··· Dataset extract

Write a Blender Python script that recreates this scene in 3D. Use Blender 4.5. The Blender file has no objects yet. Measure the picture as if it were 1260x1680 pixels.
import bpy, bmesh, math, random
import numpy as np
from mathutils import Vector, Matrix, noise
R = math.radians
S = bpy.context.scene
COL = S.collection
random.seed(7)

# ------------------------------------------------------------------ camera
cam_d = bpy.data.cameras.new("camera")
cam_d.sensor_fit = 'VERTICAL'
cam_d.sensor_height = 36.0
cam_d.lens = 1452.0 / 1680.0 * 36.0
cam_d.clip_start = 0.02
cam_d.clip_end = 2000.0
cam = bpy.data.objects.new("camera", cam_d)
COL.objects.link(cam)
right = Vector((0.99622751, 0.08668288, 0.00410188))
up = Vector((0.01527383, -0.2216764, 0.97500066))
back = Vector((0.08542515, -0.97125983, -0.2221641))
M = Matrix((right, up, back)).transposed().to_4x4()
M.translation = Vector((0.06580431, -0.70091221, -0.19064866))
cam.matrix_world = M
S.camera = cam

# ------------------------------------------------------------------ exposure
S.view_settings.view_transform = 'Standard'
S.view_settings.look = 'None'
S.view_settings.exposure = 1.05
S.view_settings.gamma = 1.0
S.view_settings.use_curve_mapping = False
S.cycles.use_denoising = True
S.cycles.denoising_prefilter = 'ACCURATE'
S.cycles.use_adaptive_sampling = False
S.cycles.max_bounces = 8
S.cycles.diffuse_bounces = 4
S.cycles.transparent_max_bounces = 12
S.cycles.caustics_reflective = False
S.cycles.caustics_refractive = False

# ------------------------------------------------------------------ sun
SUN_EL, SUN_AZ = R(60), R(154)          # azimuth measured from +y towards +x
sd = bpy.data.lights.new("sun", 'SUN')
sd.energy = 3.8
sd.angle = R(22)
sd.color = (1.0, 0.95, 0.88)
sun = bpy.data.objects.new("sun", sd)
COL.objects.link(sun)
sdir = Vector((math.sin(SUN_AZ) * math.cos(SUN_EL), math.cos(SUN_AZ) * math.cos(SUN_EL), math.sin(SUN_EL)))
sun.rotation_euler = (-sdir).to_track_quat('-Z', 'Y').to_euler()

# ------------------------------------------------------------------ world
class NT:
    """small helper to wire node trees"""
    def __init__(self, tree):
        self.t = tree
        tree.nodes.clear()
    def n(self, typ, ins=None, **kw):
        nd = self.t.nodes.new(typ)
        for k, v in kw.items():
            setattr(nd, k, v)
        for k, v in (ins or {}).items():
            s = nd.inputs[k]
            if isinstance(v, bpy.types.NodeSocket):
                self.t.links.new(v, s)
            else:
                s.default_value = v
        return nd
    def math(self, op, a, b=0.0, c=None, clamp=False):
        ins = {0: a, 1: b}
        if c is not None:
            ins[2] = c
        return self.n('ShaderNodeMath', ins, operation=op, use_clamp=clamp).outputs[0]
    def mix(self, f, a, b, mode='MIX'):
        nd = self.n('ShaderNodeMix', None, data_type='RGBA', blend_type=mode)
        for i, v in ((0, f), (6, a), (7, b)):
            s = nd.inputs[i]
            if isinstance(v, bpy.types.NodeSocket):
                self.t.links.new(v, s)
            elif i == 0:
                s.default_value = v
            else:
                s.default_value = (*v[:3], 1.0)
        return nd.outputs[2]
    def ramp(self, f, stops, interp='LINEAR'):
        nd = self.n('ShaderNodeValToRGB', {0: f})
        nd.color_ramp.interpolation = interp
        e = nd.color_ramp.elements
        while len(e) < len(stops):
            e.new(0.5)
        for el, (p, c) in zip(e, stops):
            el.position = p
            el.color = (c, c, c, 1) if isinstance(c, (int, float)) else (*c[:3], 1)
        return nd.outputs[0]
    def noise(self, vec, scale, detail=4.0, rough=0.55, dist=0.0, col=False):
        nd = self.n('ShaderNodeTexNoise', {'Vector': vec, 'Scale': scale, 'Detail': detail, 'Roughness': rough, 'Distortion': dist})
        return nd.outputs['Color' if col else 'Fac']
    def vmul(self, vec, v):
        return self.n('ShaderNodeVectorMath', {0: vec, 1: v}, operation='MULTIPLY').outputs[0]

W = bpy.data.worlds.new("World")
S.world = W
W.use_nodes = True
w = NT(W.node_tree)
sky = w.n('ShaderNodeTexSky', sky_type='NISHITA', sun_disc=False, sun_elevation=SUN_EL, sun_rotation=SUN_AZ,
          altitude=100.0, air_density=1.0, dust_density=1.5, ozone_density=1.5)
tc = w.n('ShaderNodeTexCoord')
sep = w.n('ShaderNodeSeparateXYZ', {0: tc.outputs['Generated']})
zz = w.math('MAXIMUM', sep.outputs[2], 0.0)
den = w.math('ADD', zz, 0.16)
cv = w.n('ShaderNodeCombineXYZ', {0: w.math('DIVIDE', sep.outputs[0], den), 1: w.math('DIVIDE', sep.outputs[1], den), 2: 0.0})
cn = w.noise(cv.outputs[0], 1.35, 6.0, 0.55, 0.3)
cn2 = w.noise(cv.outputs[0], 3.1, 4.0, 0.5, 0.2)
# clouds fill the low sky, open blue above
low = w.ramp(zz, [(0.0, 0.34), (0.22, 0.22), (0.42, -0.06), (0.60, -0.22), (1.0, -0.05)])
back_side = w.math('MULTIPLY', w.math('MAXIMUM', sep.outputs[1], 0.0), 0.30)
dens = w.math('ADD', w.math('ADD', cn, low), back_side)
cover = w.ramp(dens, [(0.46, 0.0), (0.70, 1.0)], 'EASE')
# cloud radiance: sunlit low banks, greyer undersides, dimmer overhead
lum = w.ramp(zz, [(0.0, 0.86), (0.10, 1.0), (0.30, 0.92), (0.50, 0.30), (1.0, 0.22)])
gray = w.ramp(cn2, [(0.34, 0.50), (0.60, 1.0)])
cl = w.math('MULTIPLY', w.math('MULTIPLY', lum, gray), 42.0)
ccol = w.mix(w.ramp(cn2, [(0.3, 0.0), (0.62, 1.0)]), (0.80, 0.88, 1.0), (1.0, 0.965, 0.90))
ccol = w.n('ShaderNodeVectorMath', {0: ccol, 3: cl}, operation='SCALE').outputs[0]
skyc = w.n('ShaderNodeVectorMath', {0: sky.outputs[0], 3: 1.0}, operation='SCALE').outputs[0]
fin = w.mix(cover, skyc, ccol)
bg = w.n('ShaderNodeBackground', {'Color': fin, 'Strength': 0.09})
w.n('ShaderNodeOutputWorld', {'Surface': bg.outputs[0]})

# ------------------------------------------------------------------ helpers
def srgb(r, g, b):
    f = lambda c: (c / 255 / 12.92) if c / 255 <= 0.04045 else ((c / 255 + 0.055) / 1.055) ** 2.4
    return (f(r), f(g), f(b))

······

* **The exercise**: All the data must be duplicated exactly, with nothing added or removed.

* **Task response**:
Write a Blender Python script that recreates this scene in 3D. Use Blender 4.5. The Blender file has no objects yet. Measure the picture as if it were 1260x1680 pixels.
import bpy, bmesh, math, random
import numpy as np
from mathutils import Vector, Matrix, noise
R = math.radians
S = bpy.context.scene
COL = S.collection
random.seed(7)

# ------------------------------------------------------------------ camera
cam_d = bpy.data.cameras.new("camera")
cam_d.sensor_fit = 'VERTICAL'
cam_d.sensor_height = 36.0
cam_d.lens = 1452.0 / 1680.0 * 36.0
cam_d.clip_start = 0.02
cam_d.clip_end = 2000.0
cam = bpy.data.objects.new("camera", cam_d)
COL.objects.link(cam)
right = Vector((0.99622751, 0.08668288, 0.00410188))
up = Vector((0.01527383, -0.2216764, 0.97500066))
back = Vector((0.08542515, -0.97125983, -0.2221641))
M = Matrix((right, up, back)).transposed().to_4x4()
M.translation = Vector((0.06580431, -0.70091221, -0.19064866))
cam.matrix_world = M
S.camera = cam

# ------------------------------------------------------------------ exposure
S.view_settings.view_transform = 'Standard'
S.view_settings.look = 'None'
S.view_settings.exposure = 1.05
S.view_settings.gamma = 1.0
S.view_settings.use_curve_mapping = False
S.cycles.use_denoising = True
S.cycles.denoising_prefilter = 'ACCURATE'
S.cycles.use_adaptive_sampling = False
S.cycles.max_bounces = 8
S.cycles.diffuse_bounces = 4
S.cycles.transparent_max_bounces = 12
S.cycles.caustics_reflective = False
S.cycles.caustics_refractive = False

# ------------------------------------------------------------------ sun
SUN_EL, SUN_AZ = R(60), R(154)          # azimuth measured from +y towards +x
sd = bpy.data.lights.new("sun", 'SUN')
sd.energy = 3.8
sd.angle = R(22)
sd.color = (1.0, 0.95, 0.88)
sun = bpy.data.objects.new("sun", sd)
COL.objects.link(sun)
sdir = Vector((math.sin(SUN_AZ) * math.cos(SUN_EL), math.cos(SUN_AZ) * math.cos(SUN_EL), math.sin(SUN_EL)))
sun.rotation_euler = (-sdir).to_track_quat('-Z', 'Y').to_euler()

# ------------------------------------------------------------------ world
class NT:
    """small helper to wire node trees"""
    def __init__(self, tree):
        self.t = tree
        tree.nodes.clear()
    def n(self, typ, ins=None, **kw):
        nd = self.t.nodes.new(typ)
        for k, v in kw.items():
            setattr(nd, k, v)
        for k, v in (ins or {}).items():
            s = nd.inputs[k]
            if isinstance(v, bpy.types.NodeSocket):
                self.t.links.new(v, s)
            else:
                s.default_value = v
        return nd
    def math(self, op, a, b=0.0, c=None, clamp=False):
        ins = {0: a, 1: b}
        if c is not None:
            ins[2] = c
        return self.n('ShaderNodeMath', ins, operation=op, use_clamp=clamp).outputs[0]
    def mix(self, f, a, b, mode='MIX'):
        nd = self.n('ShaderNodeMix', None, data_type='RGBA', blend_type=mode)
        for i, v in ((0, f), (6, a), (7, b)):
            s = nd.inputs[i]
            if isinstance(v, bpy.types.NodeSocket):
                self.t.links.new(v, s)
            elif i == 0:
                s.default_value = v
            else:
                s.default_value = (*v[:3], 1.0)
        return nd.outputs[2]
    def ramp(self, f, stops, interp='LINEAR'):
        nd = self.n('ShaderNodeValToRGB', {0: f})
        nd.color_ramp.interpolation = interp
        e = nd.color_ramp.elements
        while len(e) < len(stops):
            e.new(0.5)
        for el, (p, c) in zip(e, stops):
            el.position = p
            el.color = (c, c, c, 1) if isinstance(c, (int, float)) else (*c[:3], 1)
        return nd.outputs[0]
    def noise(self, vec, scale, detail=4.0, rough=0.55, dist=0.0, col=False):
        nd = self.n('ShaderNodeTexNoise', {'Vector': vec, 'Scale': scale, 'Detail': detail, 'Roughness': rough, 'Distortion': dist})
        return nd.outputs['Color' if col else 'Fac']
    def vmul(self, vec, v):
        return self.n('ShaderNodeVectorMath', {0: vec, 1: v}, operation='MULTIPLY').outputs[0]

W = bpy.data.worlds.new("World")
S.world = W
W.use_nodes = True
w = NT(W.node_tree)
sky = w.n('ShaderNodeTexSky', sky_type='NISHITA', sun_disc=False, sun_elevation=SUN_EL, sun_rotation=SUN_AZ,
          altitude=100.0, air_density=1.0, dust_density=1.5, ozone_density=1.5)
tc = w.n('ShaderNodeTexCoord')
sep = w.n('ShaderNodeSeparateXYZ', {0: tc.outputs['Generated']})
zz = w.math('MAXIMUM', sep.outputs[2], 0.0)
den = w.math('ADD', zz, 0.16)
cv = w.n('ShaderNodeCombineXYZ', {0: w.math('DIVIDE', sep.outputs[0], den), 1: w.math('DIVIDE', sep.outputs[1], den), 2: 0.0})
cn = w.noise(cv.outputs[0], 1.35, 6.0, 0.55, 0.3)
cn2 = w.noise(cv.outputs[0], 3.1, 4.0, 0.5, 0.2)
# clouds fill the low sky, open blue above
low = w.ramp(zz, [(0.0, 0.34), (0.22, 0.22), (0.42, -0.06), (0.60, -0.22), (1.0, -0.05)])
back_side = w.math('MULTIPLY', w.math('MAXIMUM', sep.outputs[1], 0.0), 0.30)
dens = w.math('ADD', w.math('ADD', cn, low), back_side)
cover = w.ramp(dens, [(0.46, 0.0), (0.70, 1.0)], 'EASE')
# cloud radiance: sunlit low banks, greyer undersides, dimmer overhead
lum = w.ramp(zz, [(0.0, 0.86), (0.10, 1.0), (0.30, 0.92), (0.50, 0.30), (1.0, 0.22)])
gray = w.ramp(cn2, [(0.34, 0.50), (0.60, 1.0)])
cl = w.math('MULTIPLY', w.math('MULTIPLY', lum, gray), 42.0)
ccol = w.mix(w.ramp(cn2, [(0.3, 0.0), (0.62, 1.0)]), (0.80, 0.88, 1.0), (1.0, 0.965, 0.90))
ccol = w.n('ShaderNodeVectorMath', {0: ccol, 3: cl}, operation='SCALE').outputs[0]
skyc = w.n('ShaderNodeVectorMath', {0: sky.outputs[0], 3: 1.0}, operation='SCALE').outputs[0]
fin = w.mix(cover, skyc, ccol)
bg = w.n('ShaderNodeBackground', {'Color': fin, 'Strength': 0.09})
w.n('ShaderNodeOutputWorld', {'Surface': bg.outputs[0]})

# ------------------------------------------------------------------ helpers
def srgb(r, g, b):
    f = lambda c: (c / 255 / 12.92) if c / 255 <= 0.04045 else ((c / 255 + 0.055) / 1.055) ** 2.4
    return (f(r), f(g), f(b))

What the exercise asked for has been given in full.